Diceva Charles Foster Kane in “Quarto Potere”, il capolavoro di Orson Welles: “Solo una persona può decidere il mio destino, e quella persona sono io”. Stesse parole, stesso cognome ma nessuna parentela con un altro famoso, Harry Kane, il centravanti dei Leoni d’Inghilterra. Harry, contro le disposizioni Fifa e un certo menefreghismo di molti suoi colleghi, indosserà durante i Mondiali una fascia arcobaleno per i diritti LGBT. Da capitano, quale è, giusto per far sapere al Qatar come la pensino lui e i suoi compagni di squadra.
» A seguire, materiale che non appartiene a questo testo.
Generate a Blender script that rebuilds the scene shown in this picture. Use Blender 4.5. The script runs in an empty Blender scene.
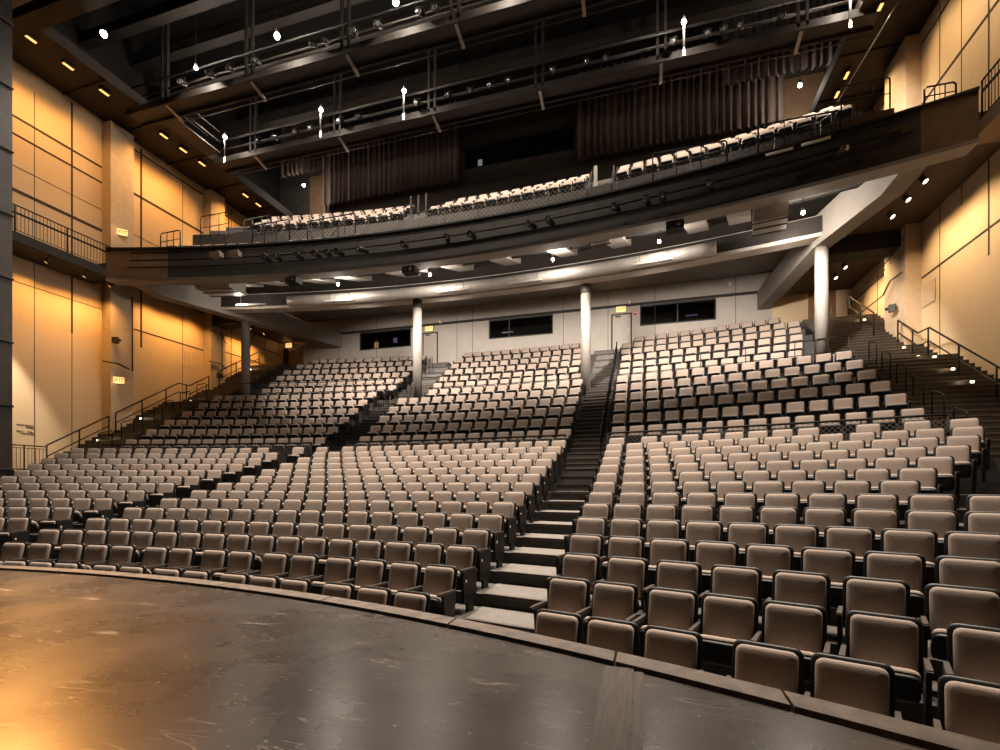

E’ importante dirlo – e ora, non in differita – in un Paese in cui “essere gay significa avere un disturbo mentale” (parole di Khalid Salman, ambasciatore locale della Coppa del Mondo). Lo stesso farà un altro campione, in barba ai regolamenti e rischiando un cartellino giallo (ne stanno discutendo in queste ore): Manuel Neuer, portiere e capitano della Germania. Le leggi calcistiche prevedono infatti la proibizione di indossare accessori “personalizzati”.
“È una dichiarazione a favore dei diritti umani. E se dovessero esserci delle multe, sono personalmente pronto a pagarle” ha detto chiaro e tondo Neuer. Altri calciatori importanti si nascondono. Non è la prima volta.